Mike Tomlinson, trainer of Sir Cherokee:
"Mr. Jones (owner of Domino Stud) and (farm manager) Catherine Fraizer have been very good to let us do what we wanted to do with the horse. I was pleased he put it all together in one race (Arkansas Derby)."
"On being stabled at Trackside and vanning to Churchill to work:
We worked him this morning and he galloped at Churchill on Thursday. We're going to continue to keep him over there. That's his home and we're going to keep the same program going."

T.V. Smith, trainer of Offlee Wild, his first Derby starter:
"It's an exciting trip. From day one, this colt looked like he was one with extra talent. I was hoping we'd get more done by this time. We ran into a little roadblock with him, but he's training super right now. We're willing to roll the dice and see what happens. He's training good and Offlee Wild."

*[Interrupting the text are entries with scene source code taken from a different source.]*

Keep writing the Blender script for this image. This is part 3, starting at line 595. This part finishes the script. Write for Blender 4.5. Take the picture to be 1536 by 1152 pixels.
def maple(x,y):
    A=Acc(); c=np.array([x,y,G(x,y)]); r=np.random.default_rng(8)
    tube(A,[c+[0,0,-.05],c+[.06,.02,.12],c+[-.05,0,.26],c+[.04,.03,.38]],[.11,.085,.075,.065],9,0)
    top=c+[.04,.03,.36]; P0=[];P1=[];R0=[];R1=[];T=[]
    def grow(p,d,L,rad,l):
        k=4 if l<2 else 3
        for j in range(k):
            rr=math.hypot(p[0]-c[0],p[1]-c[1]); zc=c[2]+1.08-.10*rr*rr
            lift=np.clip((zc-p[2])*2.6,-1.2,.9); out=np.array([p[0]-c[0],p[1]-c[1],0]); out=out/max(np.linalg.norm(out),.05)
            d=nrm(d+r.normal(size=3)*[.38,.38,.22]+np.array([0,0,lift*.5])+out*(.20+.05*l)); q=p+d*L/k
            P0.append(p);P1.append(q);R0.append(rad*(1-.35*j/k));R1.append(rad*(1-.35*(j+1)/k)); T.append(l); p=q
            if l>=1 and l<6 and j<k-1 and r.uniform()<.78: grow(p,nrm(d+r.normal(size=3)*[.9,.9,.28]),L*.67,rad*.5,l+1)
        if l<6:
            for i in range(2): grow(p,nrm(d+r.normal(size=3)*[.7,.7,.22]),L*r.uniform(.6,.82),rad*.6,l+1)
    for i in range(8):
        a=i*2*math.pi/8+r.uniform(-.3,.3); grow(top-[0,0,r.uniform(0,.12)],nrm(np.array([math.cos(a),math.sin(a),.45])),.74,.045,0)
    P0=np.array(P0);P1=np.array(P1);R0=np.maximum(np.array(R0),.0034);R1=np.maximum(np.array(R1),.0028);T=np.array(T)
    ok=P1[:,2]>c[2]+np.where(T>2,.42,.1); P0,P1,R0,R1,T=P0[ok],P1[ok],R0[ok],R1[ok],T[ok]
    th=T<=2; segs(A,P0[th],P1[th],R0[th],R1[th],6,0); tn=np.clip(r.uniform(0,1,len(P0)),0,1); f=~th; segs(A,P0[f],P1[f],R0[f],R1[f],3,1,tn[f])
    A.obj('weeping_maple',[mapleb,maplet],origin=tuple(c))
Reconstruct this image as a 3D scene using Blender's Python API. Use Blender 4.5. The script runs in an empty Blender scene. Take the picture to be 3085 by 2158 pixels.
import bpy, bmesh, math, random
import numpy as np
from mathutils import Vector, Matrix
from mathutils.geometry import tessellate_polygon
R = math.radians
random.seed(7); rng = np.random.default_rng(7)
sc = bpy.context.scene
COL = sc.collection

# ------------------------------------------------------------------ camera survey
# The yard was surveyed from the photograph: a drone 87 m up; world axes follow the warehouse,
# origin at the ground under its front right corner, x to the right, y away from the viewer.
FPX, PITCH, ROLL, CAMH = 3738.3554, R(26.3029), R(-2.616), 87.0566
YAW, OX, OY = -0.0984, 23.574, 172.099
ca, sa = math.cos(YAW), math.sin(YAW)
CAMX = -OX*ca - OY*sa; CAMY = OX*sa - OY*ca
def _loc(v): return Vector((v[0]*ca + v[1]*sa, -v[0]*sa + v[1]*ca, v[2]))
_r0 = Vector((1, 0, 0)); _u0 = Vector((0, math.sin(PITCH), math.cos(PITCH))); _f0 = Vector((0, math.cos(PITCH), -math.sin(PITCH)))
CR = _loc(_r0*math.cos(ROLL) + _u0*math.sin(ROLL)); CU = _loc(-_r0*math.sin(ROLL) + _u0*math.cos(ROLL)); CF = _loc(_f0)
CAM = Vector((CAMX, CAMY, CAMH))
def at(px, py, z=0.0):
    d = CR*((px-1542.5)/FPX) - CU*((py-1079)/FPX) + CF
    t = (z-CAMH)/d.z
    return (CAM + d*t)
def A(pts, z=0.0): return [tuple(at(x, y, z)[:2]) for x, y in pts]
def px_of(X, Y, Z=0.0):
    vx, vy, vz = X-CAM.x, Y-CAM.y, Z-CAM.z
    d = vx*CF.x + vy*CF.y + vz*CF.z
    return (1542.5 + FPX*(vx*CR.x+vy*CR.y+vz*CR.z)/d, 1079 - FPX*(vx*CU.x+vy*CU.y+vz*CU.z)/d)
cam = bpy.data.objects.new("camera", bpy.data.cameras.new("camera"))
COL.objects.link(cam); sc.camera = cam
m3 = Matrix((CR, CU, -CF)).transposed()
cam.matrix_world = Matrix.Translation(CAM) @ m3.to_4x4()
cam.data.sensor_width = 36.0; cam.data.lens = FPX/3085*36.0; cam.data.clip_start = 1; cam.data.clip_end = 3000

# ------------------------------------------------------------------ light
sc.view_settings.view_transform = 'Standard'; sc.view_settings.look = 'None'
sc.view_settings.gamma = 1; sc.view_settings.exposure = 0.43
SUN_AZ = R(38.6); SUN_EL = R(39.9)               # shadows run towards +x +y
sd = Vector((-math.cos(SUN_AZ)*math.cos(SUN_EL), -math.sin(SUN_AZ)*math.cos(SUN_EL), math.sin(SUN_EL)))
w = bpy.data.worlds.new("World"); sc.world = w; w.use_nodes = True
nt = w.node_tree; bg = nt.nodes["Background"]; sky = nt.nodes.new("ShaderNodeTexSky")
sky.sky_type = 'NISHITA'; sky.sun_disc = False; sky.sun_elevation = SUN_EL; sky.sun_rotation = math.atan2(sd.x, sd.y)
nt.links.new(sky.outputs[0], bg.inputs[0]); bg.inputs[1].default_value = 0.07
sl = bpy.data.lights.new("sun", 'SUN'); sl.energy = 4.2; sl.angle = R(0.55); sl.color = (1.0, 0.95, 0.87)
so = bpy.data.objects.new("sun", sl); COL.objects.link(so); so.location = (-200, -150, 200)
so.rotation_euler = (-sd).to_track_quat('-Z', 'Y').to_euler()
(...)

Ken Ramsey, owner of Ten Cents a Shine:
"I thought you had to get a good horse to get to the Derby, but I found out all you need is a $30,000 and a very enthusiastic Hall of Fame trainer who believes that you've got a horse that deserves to be in the Kentucky Derby.
"The 'Ragozin' boys tell me you don't have to worry about bouncing off his Blue Grass effort."

Manny Tortora, trainer of Supah Blitz:
"He acts a lot like his dad (Mecke). He's easy to train."
On his 15 starts:
"We were trying to get Breeders' Cup money which we didn't need. We didn't know it at the time."
On his jockey, Rosemary Homeister Jr., the fifth woman to ride in the Derby:
"At least when I hug and kiss the jockey you won't think I'm strange."

Patrick Gallagher, trainer of Domestic Dispute:
"Bob (Baffert) told me quite a bit about the horse.
"We're going to have some fun and take a chance.
"We bought the horse from Bob, I think it was on Friday or Saturday. I flew back to California and on Sunday and there were quite a few trainers at Santa Anita that were asking me what was going on in Kentucky. I'd just like to read a few of the nice things they had to say about Bob..."
Gallagher pulled out a blank piece of paper.